Scientists today, in all seriousness, are studying invisible things. Fantastical things. Things that used to be the stuff of sci-fi only. Science writers tell us that models of nature will only get weirder, that the fundamental structure of reality may not be built on particles at all—that is, on matter—but on something else, possibly information.
Does the old natural-supernatural split make sense?
All of which troubles a great deal the old taken-for-granted split between natural and supernatural, between matter and spirit. If things don’t act thinglike anymore, if invisible realms can be objects of serious scientific study, and if the laws of nature extend far beyond the solid everyday world of the senses, does that old division make sense?
In a word, no.

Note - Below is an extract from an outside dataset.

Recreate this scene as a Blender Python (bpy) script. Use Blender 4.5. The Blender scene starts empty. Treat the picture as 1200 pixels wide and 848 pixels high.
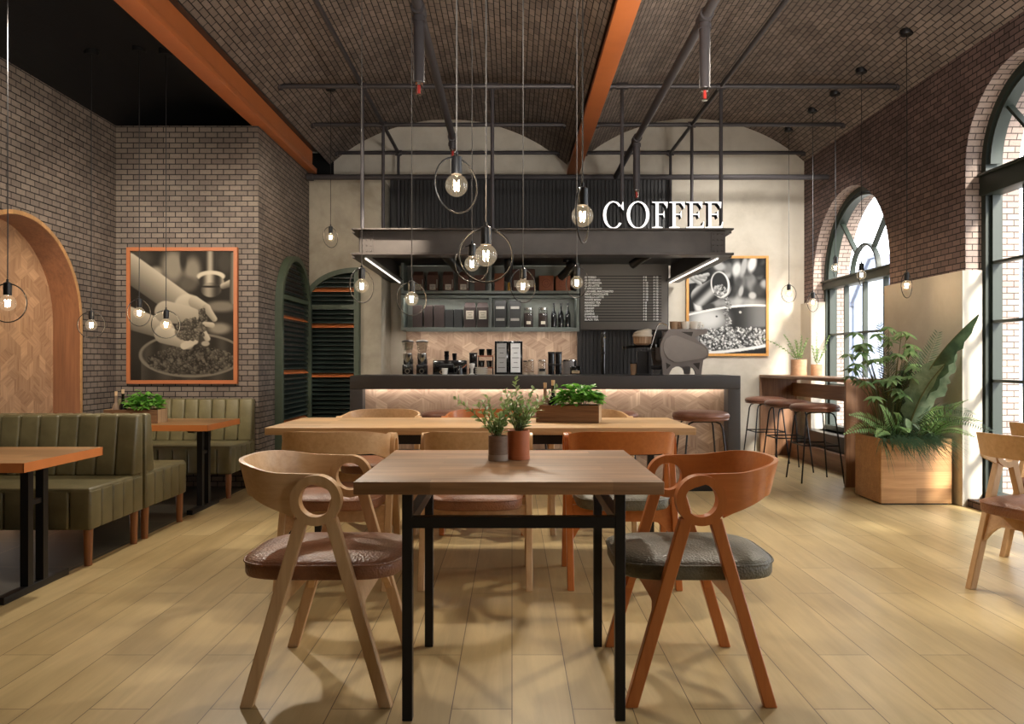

It came into being when the most pressing cosmological question was, Are there exceptions to material cause and effect? The question rested on mechanical physics—a limited model of nature. It rested as well on an idea of God as the exception—a limited view of spirit too.
Descartes wished to bring natural philosophy down to Earth. Yet science, that most down-to-Earth inquiry, keeps shaking things up. If science can arrive at more nuanced models of reality, why not spirituality?